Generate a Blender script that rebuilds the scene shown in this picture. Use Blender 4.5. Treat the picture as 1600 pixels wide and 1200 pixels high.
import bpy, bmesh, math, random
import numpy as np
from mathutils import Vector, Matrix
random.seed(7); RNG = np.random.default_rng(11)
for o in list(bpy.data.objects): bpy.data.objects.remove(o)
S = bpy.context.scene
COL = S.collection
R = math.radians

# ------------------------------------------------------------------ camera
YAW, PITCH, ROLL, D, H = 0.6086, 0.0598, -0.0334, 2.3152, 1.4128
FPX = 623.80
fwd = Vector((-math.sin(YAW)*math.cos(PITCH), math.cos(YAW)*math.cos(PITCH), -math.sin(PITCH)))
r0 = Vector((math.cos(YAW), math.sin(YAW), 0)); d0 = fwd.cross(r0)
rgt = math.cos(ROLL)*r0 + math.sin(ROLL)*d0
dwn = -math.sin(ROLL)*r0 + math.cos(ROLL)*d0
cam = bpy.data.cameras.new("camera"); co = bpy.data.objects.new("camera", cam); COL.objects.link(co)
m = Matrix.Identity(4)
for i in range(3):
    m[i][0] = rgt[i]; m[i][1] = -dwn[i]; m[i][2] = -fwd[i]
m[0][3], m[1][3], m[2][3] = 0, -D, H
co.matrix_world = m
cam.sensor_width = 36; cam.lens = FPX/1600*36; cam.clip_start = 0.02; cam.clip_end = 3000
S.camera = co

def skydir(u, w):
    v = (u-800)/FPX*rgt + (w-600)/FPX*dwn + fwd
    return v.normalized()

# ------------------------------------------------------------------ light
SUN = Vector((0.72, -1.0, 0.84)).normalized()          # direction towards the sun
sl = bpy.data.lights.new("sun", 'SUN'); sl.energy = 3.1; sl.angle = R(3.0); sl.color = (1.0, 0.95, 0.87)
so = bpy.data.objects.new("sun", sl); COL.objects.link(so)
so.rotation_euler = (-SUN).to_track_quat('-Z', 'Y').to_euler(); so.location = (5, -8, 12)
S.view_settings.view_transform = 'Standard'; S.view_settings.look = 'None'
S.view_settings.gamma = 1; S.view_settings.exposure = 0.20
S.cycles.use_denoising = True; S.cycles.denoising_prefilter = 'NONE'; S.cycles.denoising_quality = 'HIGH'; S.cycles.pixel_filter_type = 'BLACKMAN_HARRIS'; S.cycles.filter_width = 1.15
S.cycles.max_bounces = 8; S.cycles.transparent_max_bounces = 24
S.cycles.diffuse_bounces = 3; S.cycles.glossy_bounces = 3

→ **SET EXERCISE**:
Write out a verbatim copy of the data, beginning with its first line and ending with the line that contains "return v.normalized()".

→ **SOLUTION FOR THIS EXERCISE**:
Generate a Blender script that rebuilds the scene shown in this picture. Use Blender 4.5. Treat the picture as 1600 pixels wide and 1200 pixels high.
import bpy, bmesh, math, random
import numpy as np
from mathutils import Vector, Matrix
random.seed(7); RNG = np.random.default_rng(11)
for o in list(bpy.data.objects): bpy.data.objects.remove(o)
S = bpy.context.scene
COL = S.collection
R = math.radians

# ------------------------------------------------------------------ camera
YAW, PITCH, ROLL, D, H = 0.6086, 0.0598, -0.0334, 2.3152, 1.4128
FPX = 623.80
fwd = Vector((-math.sin(YAW)*math.cos(PITCH), math.cos(YAW)*math.cos(PITCH), -math.sin(PITCH)))
r0 = Vector((math.cos(YAW), math.sin(YAW), 0)); d0 = fwd.cross(r0)
rgt = math.cos(ROLL)*r0 + math.sin(ROLL)*d0
dwn = -math.sin(ROLL)*r0 + math.cos(ROLL)*d0
cam = bpy.data.cameras.new("camera"); co = bpy.data.objects.new("camera", cam); COL.objects.link(co)
m = Matrix.Identity(4)
for i in range(3):
    m[i][0] = rgt[i]; m[i][1] = -dwn[i]; m[i][2] = -fwd[i]
m[0][3], m[1][3], m[2][3] = 0, -D, H
co.matrix_world = m
cam.sensor_width = 36; cam.lens = FPX/1600*36; cam.clip_start = 0.02; cam.clip_end = 3000
S.camera = co

def skydir(u, w):
    v = (u-800)/FPX*rgt + (w-600)/FPX*dwn + fwd
    return v.normalized()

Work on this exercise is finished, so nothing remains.